On est vraiment dans le cas d’un roman où, bien que les événements soient prenants, l’univers interne est possiblement l’intérêt principal. C’est d’ailleurs ce folklore, cette « culture » de la population qui fait le lien entre les protagonistes, les lieux et les époques. C’est le dénominateur commun à tous les personnages et à toutes les actions. Et du coup, de la sensation d’un doux conte qui est prégnante en début de livre, on a parfois la sensation de passer du coté de la découverte anthropologique d’une civilisation disparue, de faire une promenade imaginaire, du tourisme romanesque. C’est tout à fait étonnant. Alors, on s’entend, ce n’est pas un roman sociologique! On n’est pas en train de se taper Crise de la société paysanne en Béarn de Bourdieu. Non. Ca brasse quand même nettement plus que ça, et on peut lire Manesh juste pour l’action et l’aventure. Mais je pense qu’on raterait quelque chose de beau et de rare car on lit souvent plus pour continuer à découvrir l’univers que véritablement par besoin de connaître la résolution des actions. D’ailleurs, l’auteur très conscient de ce fait construit le roman comme les contes de Shéhérazade. Découvertes sans cesse entrecoupées, interrompues je confesse avoir eu peur que le procédé lasse ( c’est une des raisons pour lesquelles j’ai véritablement de la misère à lire A Game of Throne tant le récit est elliptique). Et pourtant non. Car si l’action est entrecoupée, le dévoilement progressif des croyances, des coutumes et du quotidien est, lui, constant et assouvi donc la soif de découverte du lecteur. Encore une histoire de structure narrative qui dépasse de loin l’histoire…
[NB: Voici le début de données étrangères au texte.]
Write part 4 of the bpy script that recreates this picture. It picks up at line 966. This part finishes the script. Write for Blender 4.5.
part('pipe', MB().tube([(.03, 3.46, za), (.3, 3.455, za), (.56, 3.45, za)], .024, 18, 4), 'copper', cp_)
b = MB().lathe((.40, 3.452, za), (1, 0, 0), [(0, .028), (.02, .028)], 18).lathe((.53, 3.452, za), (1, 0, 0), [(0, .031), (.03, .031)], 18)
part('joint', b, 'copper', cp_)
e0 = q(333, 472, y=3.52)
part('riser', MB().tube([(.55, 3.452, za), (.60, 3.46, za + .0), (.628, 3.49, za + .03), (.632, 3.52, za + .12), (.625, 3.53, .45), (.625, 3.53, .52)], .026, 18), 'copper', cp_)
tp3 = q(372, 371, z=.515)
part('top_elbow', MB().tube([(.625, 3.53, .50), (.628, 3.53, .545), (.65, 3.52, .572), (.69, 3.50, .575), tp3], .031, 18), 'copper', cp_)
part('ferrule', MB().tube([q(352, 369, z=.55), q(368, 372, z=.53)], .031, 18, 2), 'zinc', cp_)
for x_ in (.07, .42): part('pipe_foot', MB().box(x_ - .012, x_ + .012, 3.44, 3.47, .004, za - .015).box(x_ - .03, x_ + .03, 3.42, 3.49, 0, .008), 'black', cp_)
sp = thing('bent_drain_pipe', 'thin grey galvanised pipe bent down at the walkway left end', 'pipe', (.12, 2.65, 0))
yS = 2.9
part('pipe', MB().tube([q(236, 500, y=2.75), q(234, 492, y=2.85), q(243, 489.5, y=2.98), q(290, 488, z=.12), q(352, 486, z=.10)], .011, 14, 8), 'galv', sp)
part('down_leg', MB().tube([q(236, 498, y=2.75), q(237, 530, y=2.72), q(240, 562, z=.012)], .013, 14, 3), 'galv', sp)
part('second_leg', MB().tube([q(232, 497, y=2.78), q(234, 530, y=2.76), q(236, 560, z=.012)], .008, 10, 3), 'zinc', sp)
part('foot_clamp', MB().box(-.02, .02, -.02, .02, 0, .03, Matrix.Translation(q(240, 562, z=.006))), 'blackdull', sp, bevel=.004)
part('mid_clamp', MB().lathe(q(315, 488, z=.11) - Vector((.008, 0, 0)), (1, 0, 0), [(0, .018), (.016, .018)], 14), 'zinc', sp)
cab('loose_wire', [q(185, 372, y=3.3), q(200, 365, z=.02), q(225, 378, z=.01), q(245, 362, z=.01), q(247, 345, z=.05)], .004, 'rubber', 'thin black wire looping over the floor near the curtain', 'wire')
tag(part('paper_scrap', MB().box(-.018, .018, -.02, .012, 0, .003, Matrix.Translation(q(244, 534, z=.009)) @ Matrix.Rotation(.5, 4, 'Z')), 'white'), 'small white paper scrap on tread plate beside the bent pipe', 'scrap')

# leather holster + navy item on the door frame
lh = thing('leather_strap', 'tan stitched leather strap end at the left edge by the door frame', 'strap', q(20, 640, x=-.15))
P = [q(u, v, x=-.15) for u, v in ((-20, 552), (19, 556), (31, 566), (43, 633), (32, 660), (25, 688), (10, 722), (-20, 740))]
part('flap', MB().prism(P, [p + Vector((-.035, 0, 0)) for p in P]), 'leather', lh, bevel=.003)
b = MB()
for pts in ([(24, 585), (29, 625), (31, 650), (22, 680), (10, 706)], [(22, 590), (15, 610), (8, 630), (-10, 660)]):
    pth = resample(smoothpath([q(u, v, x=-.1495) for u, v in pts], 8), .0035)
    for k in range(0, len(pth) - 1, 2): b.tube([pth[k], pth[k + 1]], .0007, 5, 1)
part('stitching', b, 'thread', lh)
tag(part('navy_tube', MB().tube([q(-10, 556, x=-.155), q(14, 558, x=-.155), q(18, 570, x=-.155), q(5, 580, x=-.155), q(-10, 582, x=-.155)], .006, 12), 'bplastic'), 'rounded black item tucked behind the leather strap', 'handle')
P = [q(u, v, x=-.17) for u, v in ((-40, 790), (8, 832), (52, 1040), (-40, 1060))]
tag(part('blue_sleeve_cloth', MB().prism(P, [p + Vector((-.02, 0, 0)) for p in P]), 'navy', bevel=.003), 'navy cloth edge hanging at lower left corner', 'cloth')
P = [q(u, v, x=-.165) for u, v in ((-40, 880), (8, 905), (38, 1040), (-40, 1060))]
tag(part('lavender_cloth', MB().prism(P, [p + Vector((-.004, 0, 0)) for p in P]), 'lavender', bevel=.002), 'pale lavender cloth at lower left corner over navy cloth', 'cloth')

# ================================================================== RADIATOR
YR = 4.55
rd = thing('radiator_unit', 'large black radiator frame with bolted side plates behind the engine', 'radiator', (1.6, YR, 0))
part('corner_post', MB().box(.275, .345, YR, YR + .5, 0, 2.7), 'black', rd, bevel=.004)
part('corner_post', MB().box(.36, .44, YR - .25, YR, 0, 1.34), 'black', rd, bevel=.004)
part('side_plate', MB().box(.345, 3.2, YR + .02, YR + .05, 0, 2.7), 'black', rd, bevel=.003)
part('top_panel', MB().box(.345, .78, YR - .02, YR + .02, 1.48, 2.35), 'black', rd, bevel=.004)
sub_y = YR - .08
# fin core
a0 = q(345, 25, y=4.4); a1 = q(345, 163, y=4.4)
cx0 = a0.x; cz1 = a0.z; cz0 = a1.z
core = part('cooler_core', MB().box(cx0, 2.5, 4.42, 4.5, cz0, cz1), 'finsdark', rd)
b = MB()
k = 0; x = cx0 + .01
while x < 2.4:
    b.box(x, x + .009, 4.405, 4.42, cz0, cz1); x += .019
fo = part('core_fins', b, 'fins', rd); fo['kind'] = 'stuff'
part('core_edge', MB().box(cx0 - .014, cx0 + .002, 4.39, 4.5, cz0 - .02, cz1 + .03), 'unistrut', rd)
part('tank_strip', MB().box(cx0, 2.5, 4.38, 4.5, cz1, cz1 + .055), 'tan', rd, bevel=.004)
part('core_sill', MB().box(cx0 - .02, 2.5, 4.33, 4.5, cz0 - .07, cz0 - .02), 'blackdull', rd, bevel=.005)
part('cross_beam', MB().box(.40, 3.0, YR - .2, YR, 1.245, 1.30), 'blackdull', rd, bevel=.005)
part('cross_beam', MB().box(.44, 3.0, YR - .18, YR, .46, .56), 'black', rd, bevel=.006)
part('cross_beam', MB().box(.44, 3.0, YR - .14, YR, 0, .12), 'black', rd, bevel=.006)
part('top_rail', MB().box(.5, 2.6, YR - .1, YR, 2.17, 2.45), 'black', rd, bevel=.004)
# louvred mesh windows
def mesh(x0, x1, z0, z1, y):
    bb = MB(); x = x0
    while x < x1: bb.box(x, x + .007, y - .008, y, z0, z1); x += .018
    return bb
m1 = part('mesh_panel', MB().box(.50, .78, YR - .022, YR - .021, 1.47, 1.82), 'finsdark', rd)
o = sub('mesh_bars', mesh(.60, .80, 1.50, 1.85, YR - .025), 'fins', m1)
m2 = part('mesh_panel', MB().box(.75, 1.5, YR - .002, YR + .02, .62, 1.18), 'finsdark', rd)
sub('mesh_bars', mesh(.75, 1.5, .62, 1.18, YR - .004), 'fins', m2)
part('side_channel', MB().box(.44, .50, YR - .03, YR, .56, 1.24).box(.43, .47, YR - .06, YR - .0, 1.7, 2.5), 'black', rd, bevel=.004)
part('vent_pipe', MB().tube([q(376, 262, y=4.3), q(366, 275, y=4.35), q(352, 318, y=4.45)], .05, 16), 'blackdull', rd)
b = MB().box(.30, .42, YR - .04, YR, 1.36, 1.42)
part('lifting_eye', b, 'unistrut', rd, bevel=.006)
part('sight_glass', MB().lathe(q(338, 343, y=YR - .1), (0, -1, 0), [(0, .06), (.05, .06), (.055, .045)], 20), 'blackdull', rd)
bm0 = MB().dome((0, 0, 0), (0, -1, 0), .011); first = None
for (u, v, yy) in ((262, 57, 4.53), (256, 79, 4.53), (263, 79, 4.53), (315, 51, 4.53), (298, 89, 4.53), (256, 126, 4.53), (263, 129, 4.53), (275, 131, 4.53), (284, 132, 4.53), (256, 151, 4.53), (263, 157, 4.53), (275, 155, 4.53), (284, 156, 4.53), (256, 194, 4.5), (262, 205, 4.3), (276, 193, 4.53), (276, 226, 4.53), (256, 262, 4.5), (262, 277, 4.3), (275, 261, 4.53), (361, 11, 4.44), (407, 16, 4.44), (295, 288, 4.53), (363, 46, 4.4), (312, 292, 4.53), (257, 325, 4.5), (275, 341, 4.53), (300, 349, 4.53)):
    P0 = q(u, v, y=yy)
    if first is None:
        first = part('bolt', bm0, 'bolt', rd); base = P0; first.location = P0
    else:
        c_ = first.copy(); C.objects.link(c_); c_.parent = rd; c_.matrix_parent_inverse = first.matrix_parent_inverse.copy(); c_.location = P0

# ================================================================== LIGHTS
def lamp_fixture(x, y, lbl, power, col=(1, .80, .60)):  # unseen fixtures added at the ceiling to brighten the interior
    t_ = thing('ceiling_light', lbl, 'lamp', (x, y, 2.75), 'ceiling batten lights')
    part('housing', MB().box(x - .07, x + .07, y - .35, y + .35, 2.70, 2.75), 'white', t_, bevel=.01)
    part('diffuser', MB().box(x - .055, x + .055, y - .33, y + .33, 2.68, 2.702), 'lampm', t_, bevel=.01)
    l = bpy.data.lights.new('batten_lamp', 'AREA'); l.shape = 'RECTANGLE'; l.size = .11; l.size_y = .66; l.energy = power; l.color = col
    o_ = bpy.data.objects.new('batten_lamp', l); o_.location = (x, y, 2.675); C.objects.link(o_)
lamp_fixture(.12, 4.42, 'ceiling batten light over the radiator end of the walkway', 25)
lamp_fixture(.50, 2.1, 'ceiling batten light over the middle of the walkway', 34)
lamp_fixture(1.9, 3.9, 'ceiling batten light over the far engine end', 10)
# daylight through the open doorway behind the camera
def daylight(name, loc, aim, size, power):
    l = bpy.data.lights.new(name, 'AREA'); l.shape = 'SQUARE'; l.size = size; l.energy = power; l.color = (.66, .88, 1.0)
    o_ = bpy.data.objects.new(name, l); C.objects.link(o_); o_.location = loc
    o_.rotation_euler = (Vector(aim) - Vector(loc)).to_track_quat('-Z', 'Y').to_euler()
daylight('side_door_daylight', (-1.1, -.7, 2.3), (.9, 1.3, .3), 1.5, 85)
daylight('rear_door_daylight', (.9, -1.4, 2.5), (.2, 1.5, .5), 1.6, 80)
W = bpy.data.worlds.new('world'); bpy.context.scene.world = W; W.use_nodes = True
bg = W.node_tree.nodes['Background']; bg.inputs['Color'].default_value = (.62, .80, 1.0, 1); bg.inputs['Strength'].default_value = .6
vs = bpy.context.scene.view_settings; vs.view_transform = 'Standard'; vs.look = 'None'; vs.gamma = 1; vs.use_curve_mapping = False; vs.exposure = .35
Peut-être le point le plus nodal de ce livre, et la raison pour laquelle je vous assaille le processus cognitif avec mes émois littéraires, c’est que cet ancrage dans un folklore, dans un monde bruissant donne beaucoup de corps aux personnages. Leur psychologie, leur quête s’articulent autour d’une sorte d’épistémè propre à ce roman : une logique qui se tisse à longueur de page dans un canevas émotionnel très intense. C’est très humain. Et d’ailleurs, la grande majorité des éléments déclencheurs sont des réactions passionnelles, relativement basses dans la pyramide de Maslow (quête de survie, d’identité, etc.). Du coup l’identification et l’empathie fonctionnent à fond car les enjeux nous sont familiers. Décrire un monde pour assoir les enjeux dramatiques intimes des personnages. Voila je pense la principale réussite de ce bouquin.
Stefan Platteau, dans ce premier tome tout du moins, ne décrit pas une grande épopée, une grande quête salvatrice ou héroïque, mais bien une aventure humaine, une anecdote perturbée par le destin qui laisse rêveur, profondément touché et avide de connaître la suite. On espère juste que la suite arrivera rapidement et pendant ce temps je retourne à mon occupation première : le ski acrobatique naturiste … un sport de l’extrême quoi qu’en disse la Fédération Francaise de Ski.